Buyer Demand Remains High, but Supply Remains Low

Buyer Demand Remains High, but Supply Remains Low
home demand

Existing-home sales have been sluggish for most of the year, and the trend continued into May. For the second month in a row, existing-home sales were down; every region save the Northeast experienced declining sales activity. With 5.43 million homes sold in May, sales dropped three percent year over year.

Harder to Buy
The increase in mortgage rates this past spring contributed to the decline, as did a rise in existing-home prices, which reached an all-time high of $264,800. These two factors impacted housing affordability, leaving some buyers unable to enter the housing market. In addition, competition among entry-level listings intensified. The increase in competition for scarce listings and a decline in housing affordability led to a decline in the number of first-time buyers making purchases—this group accounted for only 31 percent of all market activity in May, down from 33 percent both a month ago and a year ago.

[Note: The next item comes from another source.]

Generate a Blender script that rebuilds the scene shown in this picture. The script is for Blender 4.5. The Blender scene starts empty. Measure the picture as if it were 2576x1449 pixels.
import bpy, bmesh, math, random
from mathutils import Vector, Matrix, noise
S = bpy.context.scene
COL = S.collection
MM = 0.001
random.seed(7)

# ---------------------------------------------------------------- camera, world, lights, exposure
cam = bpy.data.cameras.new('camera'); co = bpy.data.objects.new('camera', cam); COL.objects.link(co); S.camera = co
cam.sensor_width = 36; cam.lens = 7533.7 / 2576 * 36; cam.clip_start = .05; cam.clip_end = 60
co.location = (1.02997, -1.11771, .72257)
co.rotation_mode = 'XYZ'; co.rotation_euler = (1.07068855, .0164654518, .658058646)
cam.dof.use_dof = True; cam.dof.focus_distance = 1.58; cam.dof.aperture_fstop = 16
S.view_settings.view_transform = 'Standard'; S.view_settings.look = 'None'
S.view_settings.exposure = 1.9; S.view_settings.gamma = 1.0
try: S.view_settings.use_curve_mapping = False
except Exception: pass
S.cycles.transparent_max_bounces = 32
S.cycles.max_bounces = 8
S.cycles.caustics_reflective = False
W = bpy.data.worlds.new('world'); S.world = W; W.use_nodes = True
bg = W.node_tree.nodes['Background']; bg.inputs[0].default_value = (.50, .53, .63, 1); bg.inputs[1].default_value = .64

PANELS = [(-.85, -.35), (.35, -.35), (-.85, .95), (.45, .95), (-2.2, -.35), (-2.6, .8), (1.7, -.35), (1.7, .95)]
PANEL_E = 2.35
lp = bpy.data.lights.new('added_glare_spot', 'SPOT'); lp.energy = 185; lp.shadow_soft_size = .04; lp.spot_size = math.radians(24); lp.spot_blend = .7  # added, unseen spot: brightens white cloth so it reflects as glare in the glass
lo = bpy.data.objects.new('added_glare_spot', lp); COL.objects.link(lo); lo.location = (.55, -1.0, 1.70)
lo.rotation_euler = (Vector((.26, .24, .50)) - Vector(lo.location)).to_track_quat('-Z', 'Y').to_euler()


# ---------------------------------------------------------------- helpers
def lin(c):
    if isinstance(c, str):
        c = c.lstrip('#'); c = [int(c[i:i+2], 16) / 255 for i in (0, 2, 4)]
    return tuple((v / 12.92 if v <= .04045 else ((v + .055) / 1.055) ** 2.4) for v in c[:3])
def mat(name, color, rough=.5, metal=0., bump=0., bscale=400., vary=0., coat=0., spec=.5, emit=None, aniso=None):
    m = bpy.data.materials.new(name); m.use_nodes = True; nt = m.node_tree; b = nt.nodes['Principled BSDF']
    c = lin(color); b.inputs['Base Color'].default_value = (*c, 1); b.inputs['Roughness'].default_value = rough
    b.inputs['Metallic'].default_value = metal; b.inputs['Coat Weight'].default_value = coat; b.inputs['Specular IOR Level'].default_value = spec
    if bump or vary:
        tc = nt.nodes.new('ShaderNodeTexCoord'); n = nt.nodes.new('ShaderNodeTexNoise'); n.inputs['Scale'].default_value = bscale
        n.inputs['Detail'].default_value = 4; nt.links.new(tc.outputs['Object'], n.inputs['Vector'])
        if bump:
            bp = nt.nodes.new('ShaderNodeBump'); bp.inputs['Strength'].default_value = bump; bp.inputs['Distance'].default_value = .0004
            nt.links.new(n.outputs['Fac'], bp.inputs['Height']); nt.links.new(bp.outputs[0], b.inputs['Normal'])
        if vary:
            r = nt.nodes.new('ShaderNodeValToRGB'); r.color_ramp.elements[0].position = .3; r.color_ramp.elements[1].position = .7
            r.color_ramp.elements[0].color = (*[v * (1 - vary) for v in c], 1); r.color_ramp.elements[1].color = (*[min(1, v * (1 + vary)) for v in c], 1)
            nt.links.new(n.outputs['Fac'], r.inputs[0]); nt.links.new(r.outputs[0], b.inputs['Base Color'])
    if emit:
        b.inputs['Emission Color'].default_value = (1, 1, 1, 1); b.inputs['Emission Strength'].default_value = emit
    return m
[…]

More Homes Desperately Needed
Despite the rise in mortgage rates and home prices, economists with the National Association of Realtors (NAR) believe the market should have been performing better due to the strength of the economy and the job market. According to Lawrence Yun, chief economist for the NAR, “Incredibly low supply continues to be the primary impediment to more sales.” Evidence of the high level of buyer demand can be seen in how quickly homes are being sold. Of all the homes available for sale in May, 58 percent were sold in less than a month. Homes took an average of 26 days to sell, unchanged from a month earlier but down a day from May 2017. “Inventory coming onto the market during this year’s spring buying season—as evidenced again by last month’s weak reading—was not even close to being enough to satisfy demand,” says Yun. As long as the market is saddled with a lack of inventory, home prices will continue to outstrip incomes and competition for homes will intensify, leaving many buyers priced out of the market.

Regional Breakdown

Northeast – Existing-home sales annual rate of 680,000; an increase of 4.6 percent from April but a decrease of 11.7 percent from May 2017.

Midwest – Existing-home sales annual rate of 1.26 million; a decrease of 2.3 percent from both April and May 2017.

South – Existing-home sales annual rate of 2.32 million; a slight decrease of 0.4 percent from April but unchanged from May 2017.

West – Existing-home sales annual rate of 1.17 million; a decrease of 0.8 percent from April and 4.1 percent from May 2017.